小野君の死を悼む

 小野君、きみの死を聞いて、ぼくはひじょうにおどろいた。わが学会は、ぼくが会長就任以来、大幹部の死は一人もみない。また青年部において、いかなる意味においても部隊長級の死は、いまだこれをみない、ましてや、その死が横死においてをやである。
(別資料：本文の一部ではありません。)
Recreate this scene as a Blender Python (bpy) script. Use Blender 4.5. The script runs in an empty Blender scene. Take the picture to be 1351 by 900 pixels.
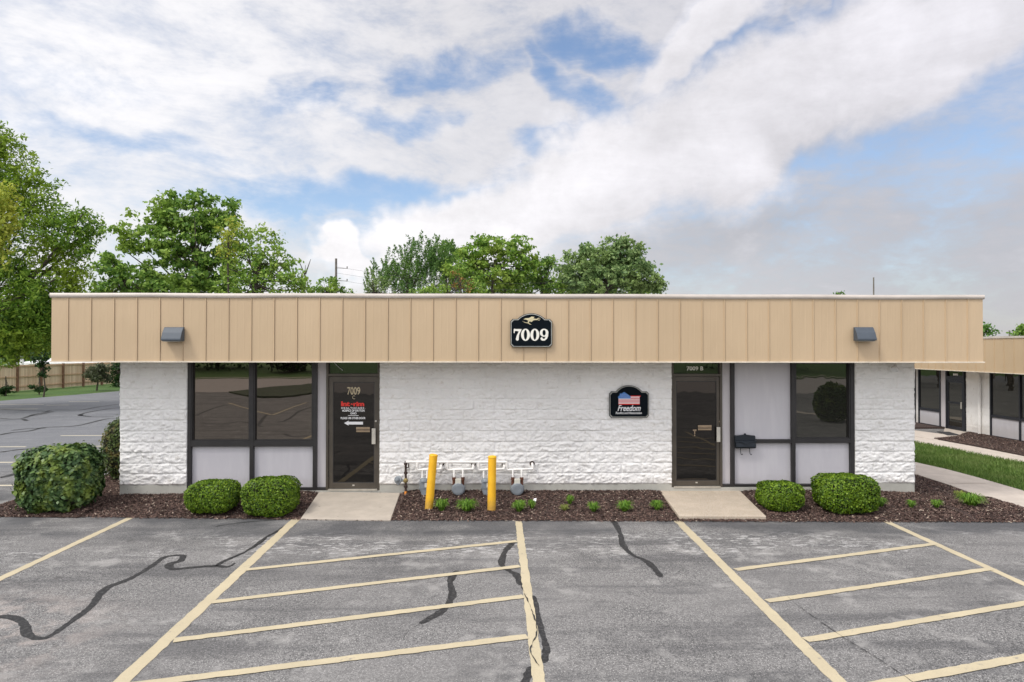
import bpy, math, random
import numpy as np
from mathutils import Vector, Matrix

random.seed(7)
rng = np.random.default_rng(11)
R = math.radians
sc = bpy.context.scene
COL = sc.collection

# ------------------------------------------------------------------ camera
CX, CY, CH = 7.2092, -13.1159, 2.7043
YAW, PITCH, ROLL, F = 0.0174, 0.0105, -0.001, 900.0
cy_, sy_ = math.cos(YAW), math.sin(YAW)
FW = Vector((sy_*math.cos(PITCH), cy_*math.cos(PITCH), math.sin(PITCH)))
RT = Vector((cy_, -sy_, 0.0))
UP = RT.cross(FW)
RT2 = math.cos(ROLL)*RT - math.sin(ROLL)*UP
UP2 = math.sin(ROLL)*RT + math.cos(ROLL)*UP
CAM = Vector((CX, CY, CH))
cd = bpy.data.cameras.new('camera'); cam = bpy.data.objects.new('camera', cd); COL.objects.link(cam)
cd.sensor_width = 36.0; cd.lens = 900/1351*36.0; cd.clip_end = 4000; cd.clip_start = 0.05
m = Matrix.Identity(4)
for i in range(3):
    m[i][0] = RT2[i]; m[i][1] = UP2[i]; m[i][2] = -FW[i]; m[i][3] = CAM[i]
cam.matrix_world = m
sc.camera = cam

# survey helpers: from the fitted camera, where a line of sight meets a real plane
def ray(px, py): return FW + RT2*((px-675.5)/F) - UP2*((py-450)/F)
def onY(px, py, Y=0.0):
    d = ray(px, py); return CAM + d*((Y-CAM.y)/d.y)
def onZ(px, py, z=-0.2):
    d = ray(px, py); return CAM + d*((z-CAM.z)/d.z)
def onX(px, py, X):
    d = ray(px, py); return CAM + d*((X-CAM.x)/d.x)
def atd(px, py, dep): return CAM + ray(px, py)*dep

# ------------------------------------------------------------------ node helpers
class NT:
    def __init__(s, tree): s.t = tree
    def n(s, typ, **kw):
        nd = s.t.nodes.new(typ)
        for k, v in kw.items():
            if k == 'ins':
                for kk, vv in v.items(): s.set(nd.inputs[kk], vv)
            else: setattr(nd, k, v)
        return nd
    def set(s, sock, v):
        if isinstance(v, bpy.types.NodeSocket): s.t.links.new(v, sock)
        elif isinstance(v, E): s.t.links.new(v.s, sock)
        else: sock.default_value = v
    def m(s, op, a, b=None, c=None, clamp=False):
        nd = s.t.nodes.new('ShaderNodeMath'); nd.operation = op; nd.use_clamp = clamp
        for i, v in enumerate((a, b, c)):
            if v is not None: s.set(nd.inputs[i], v)
        return E(s, nd.outputs[0])
    def mix(s, f, a, b, blend='MIX'):
        nd = s.t.nodes.new('ShaderNodeMix'); nd.data_type = 'RGBA'; nd.blend_type = blend
        s.set(nd.inputs[0], f)
        for i, v in ((6, a), (7, b)):
            if isinstance(v, (tuple, list)) and len(v) == 3: v = (*v, 1)
            s.set(nd.inputs[i], v)
        return E(s, nd.outputs[2])
    def sm(s, x, lo, hi):           # smoothstep 0..1
        nd = s.t.nodes.new('ShaderNodeMapRange'); nd.interpolation_type = 'SMOOTHSTEP'
        s.set(nd.inputs[0], x); s.set(nd.inputs[1], lo); s.set(nd.inputs[2], hi)
        return E(s, nd.outputs[0])
    def noise(s, vec, scale, detail=4, rough=0.5, dist=0.0):
        nd = s.n('ShaderNodeTexNoise', ins={'Scale': scale, 'Detail': detail, 'Roughness': rough, 'Distortion': dist})
        if vec is not None: s.set(nd.inputs['Vector'], vec)
        return E(s, nd.outputs[0])
    def pos(s): return s.n('ShaderNodeNewGeometry').outputs['Position']
    def scl(s, vec, v3):
        nd = s.n('ShaderNodeVectorMath', operation='MULTIPLY'); s.set(nd.inputs[0], vec); nd.inputs[1].default_value = v3
        return nd.outputs[0]
class E:
    def __init__(s, t, sock): s.t = t; s.s = sock
    def __add__(s, o): return s.t.m('ADD', s, o)
    def __radd__(s, o): return s.t.m('ADD', s, o)
    def __sub__(s, o): return s.t.m('SUBTRACT', s, o)
    def __rsub__(s, o): return s.t.m('SUBTRACT', o, s)
    def __mul__(s, o): return s.t.m('MULTIPLY', s, o)
    def __rmul__(s, o): return s.t.m('MULTIPLY', s, o)
    def __truediv__(s, o): return s.t.m('DIVIDE', s, o)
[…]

 きみは電車事故の横死と聞く。大御本尊様に奉仕する身として、一時は、ただおどろくのみであった。
 

 それ、生命について、これを論ずれば、三世の宿命を基礎としなければならぬ。生命を持続するために必要な条件は、肉体と精神である。肉体の健康維持と病気は、医者の診断を考慮のうえ、精神の健康と病弱は師匠の指示にもとづく。

 

 医者と師匠の善悪は、肉体と精神に大きな影響をもつことは、いうまでもない。しかし、そのひとつをもって全体と考えあやまり、または、それ自体が生命それ自体と考えることは、大きな人生の誤謬である。

 

 生死の問題は医者でもなければ師匠でもない。三世の宿命に基因した事実である。


 その三世の宿命について、健康とか、智慧とか、家庭不和とか、金とかという問題は、わりあいにかんたんに解決ができることを、釈迦も天台も妙楽も説いているが、生命の転換、発展については、釈迦、天台、日蓮大聖人の深く悩ませられたところである。

 

 釈迦は釈迦の立場において、天台は天台の流儀において、大聖人は大聖人のお位において、いずれも解決はしてあ
る。これには深い思索と強い信仰とが必要であることを、先哲は強く主張せられている。


 日蓮大聖人は弘安二年十月十二日、出世の本懐たる大曼荼羅を根本として、生命問題を解決しておられる。もし、われら信徒が、これに随順するならば。かならずや大聖人のおおせのごとき結論をえられるのである。


 しからば、きみの横死はいかん。


 佐渡御書に、般泥洹経を引いていわく、
 「善男子過去に無量の諸罪・種種の悪業を作らんに是の諸の罪報・或は軽易せられ……」、またいわく「及び余の種種の人間の苦報現世に軽く受くるは斯れ護法の功徳力に由る故なり」(御書全集九五九㌻)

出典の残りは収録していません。